It is the biggest and most important Romanesque church in Tuscany. Its construction in the medieval town was begun on the second half of the XII century and was completed during the first years of the XIV century. It was then restored many times in the XVI, XIX and XX centuries. Its facade, in a Pisa style, dates back to the beginning of the XIII century. It is made up of five blind arches overlooked by three lines of loggias with small columns. On the main door there are sculptures of the XIII century, dedicated to the Virgin, and on the archivolt there is the Month’s Cycle dating back to the same period. The horizontal movement of the facade clashes against the vertical tendency of the tower (finished in 1330), which is called ‘of the hundred holes”, owing to its many “bifore” windows underlining its height.

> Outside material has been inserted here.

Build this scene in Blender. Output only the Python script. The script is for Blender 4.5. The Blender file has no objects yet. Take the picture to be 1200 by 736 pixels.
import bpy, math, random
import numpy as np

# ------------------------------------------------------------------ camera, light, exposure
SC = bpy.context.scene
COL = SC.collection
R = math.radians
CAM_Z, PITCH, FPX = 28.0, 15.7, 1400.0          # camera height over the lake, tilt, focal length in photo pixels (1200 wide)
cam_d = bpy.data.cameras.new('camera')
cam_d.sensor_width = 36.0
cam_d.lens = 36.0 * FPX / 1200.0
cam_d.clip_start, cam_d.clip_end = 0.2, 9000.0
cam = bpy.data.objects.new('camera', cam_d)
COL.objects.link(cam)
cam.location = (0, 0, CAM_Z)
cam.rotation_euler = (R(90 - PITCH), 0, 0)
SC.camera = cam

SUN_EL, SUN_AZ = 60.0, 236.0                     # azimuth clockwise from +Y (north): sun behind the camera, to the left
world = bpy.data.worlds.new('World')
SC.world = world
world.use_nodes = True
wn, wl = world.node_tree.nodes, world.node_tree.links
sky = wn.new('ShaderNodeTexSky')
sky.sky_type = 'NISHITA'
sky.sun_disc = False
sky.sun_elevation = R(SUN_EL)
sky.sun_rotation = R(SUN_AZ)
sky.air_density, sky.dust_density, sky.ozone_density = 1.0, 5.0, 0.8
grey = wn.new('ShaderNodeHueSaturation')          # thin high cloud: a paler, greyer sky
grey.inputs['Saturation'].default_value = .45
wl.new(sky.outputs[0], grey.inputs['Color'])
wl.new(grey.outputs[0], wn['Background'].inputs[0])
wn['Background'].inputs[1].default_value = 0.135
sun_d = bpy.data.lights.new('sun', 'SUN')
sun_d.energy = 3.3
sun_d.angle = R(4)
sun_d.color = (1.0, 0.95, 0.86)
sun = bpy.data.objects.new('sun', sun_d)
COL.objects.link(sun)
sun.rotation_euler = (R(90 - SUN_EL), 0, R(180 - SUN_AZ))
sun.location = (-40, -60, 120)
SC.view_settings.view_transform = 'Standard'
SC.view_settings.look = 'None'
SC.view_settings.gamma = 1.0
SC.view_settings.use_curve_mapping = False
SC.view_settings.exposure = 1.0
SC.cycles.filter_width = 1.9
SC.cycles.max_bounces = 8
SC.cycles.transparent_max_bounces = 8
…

In the interior there are three naves and a great apse (restored between 1862 and 1875), pilaster columns, and a wooden truss-ceiling. The inner side of the facade bears a marble bass-relief depicting the Worship of the Magi. Underneath the tower there is a baptismal font of the XVI century. The Presbytery overlooks the five-nave crypt, restored in the XIX century, which preserves the reliquary bust of S. Donato, Patron Saint of the town.
On the high altar there is the Polyptychon, painted by Pietro Lorenzetti for the Bishop Guido Tarlati in 1320: it represents the Madonna with Child, Annunciation and Saints.
Along the left wall there is the Sacrament Chapel, decorated by Ademollo.